An unserem Weltbild hat sich deshalb nichts verändert: Die Wirtschaft wächst auf Sicht, aber eben nur noch moderat. Gewaltige Schuldenberge, die Alterung in den Industriegesellschaften und Strukturprobleme in bedeutenden Schwellenländern dämpfen die globale Konjunktur. Wir sollten uns deshalb von den zum Teil kräftigen Wachstumsraten der Vergangenheit verabschieden.
Die Folge sind dauerhaft niedrige Zinsen. Insbesondere in Europa müssen sie niedrig sein, damit die hoch verschuldeten Staaten ihre Kredite bedienen können. Nur dann hat der Euro Bestand, zumindest für eine Weile.
Sachwerte haben Vorrang
Wer auch immer im Oktober das Amt von EZB-Chef Draghi übernehmen wird, trägt deshalb eine schwere Bürde. Nach einer langen, aber flachen Expansionsphase droht der Wirtschaftsaufschwung zu erlahmen. Da das Zinsniveau auf absoluten Tiefstwerten liegt, ist die Manövriermasse der EZB gering. Sollte sich die Schuldenkrise in der Eurozone verschärfen, könnte die EZB ihr Anleihenkaufprogramm wieder aufnehmen, um kriselnde Euroländer zu stützen.

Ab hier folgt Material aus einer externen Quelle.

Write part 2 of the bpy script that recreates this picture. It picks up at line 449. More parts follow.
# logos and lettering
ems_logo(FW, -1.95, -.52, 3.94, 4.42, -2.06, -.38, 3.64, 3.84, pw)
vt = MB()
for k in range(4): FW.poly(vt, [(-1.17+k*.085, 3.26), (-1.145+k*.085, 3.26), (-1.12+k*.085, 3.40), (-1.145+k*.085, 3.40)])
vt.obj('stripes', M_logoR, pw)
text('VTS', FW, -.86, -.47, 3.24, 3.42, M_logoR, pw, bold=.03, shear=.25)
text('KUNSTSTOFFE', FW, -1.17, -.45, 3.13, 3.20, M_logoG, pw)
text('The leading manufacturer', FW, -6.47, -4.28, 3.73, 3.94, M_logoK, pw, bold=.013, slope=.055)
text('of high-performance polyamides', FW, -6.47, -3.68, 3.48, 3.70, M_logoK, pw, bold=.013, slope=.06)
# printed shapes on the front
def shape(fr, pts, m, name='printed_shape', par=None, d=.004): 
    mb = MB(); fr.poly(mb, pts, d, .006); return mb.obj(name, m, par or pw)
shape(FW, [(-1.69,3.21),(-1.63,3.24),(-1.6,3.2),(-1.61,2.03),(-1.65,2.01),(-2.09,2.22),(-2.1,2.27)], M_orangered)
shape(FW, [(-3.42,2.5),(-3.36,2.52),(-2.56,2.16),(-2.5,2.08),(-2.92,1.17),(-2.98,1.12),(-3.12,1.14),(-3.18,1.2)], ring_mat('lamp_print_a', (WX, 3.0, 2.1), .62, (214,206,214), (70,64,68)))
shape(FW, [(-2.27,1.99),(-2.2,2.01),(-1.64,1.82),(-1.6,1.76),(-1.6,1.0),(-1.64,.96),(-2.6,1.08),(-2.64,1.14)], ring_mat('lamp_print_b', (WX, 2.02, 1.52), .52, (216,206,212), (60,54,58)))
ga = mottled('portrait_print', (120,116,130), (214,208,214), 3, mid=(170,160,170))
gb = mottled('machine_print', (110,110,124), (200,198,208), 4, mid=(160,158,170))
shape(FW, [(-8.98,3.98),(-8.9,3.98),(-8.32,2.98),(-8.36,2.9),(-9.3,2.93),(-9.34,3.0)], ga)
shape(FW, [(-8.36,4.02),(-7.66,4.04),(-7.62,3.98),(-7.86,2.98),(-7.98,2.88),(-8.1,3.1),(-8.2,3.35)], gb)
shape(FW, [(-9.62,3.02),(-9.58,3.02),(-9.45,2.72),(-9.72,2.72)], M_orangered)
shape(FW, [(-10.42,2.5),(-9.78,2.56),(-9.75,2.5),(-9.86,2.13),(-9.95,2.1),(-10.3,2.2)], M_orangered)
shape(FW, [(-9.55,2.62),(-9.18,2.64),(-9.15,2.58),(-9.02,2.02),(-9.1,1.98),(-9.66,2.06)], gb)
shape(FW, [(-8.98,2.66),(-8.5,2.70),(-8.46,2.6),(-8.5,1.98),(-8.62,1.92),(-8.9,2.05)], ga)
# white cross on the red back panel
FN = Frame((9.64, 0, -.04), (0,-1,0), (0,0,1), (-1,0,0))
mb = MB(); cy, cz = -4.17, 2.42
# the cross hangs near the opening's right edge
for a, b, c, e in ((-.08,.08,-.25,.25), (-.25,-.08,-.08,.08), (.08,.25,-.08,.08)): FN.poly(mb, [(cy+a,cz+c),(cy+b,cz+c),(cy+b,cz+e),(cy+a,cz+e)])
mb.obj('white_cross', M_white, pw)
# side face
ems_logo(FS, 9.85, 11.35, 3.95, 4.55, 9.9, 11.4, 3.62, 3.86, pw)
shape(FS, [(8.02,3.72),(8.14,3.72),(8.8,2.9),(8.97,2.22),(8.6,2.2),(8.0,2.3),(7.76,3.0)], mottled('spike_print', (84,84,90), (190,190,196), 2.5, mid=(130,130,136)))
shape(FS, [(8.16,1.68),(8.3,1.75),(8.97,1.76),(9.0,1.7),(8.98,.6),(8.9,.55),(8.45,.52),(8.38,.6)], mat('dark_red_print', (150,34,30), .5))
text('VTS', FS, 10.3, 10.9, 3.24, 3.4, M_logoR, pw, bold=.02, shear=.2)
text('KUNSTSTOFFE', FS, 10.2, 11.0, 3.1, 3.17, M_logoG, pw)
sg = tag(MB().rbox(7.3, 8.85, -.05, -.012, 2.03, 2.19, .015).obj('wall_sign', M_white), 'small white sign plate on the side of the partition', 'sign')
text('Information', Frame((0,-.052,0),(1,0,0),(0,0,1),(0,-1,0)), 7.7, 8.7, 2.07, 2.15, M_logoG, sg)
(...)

Ob sich dieses Spielchen immer weiter fortführen lässt, ist mehr als fraglich. Die hochverschuldeten Euroländer haben die Zeit, die ihnen die EZB mit ihrer Tiefzinspolitik gewährt hat, weitgehend ungenutzt verstreichen lassen. Daran wird sich angesichts der politischen Entwicklung in vielen Ländern auch künftig nur wenig ändern. Die herbeigesehnte Zinswende in Europa kommt nicht, weil sie nicht kommen darf. Sie bleibt auch nach Jahren des Aufschwungs eine Fata Morgana.
Anleger, die die Kaufkraft ihres Vermögens erhalten wollen, sollten deshalb vor allem in erstklassige, liquide Sachwerte investieren. Aktien von sehr guten Unternehmen, aber auch Gold (Gold 1283.59 -0.38%) als Versicherung gegen die immanenten Risiken des Finanzsystems sind erste Wahl, ergänzt durch einen gewissen Anteil opportunistisch bewirtschafteter Obligationen.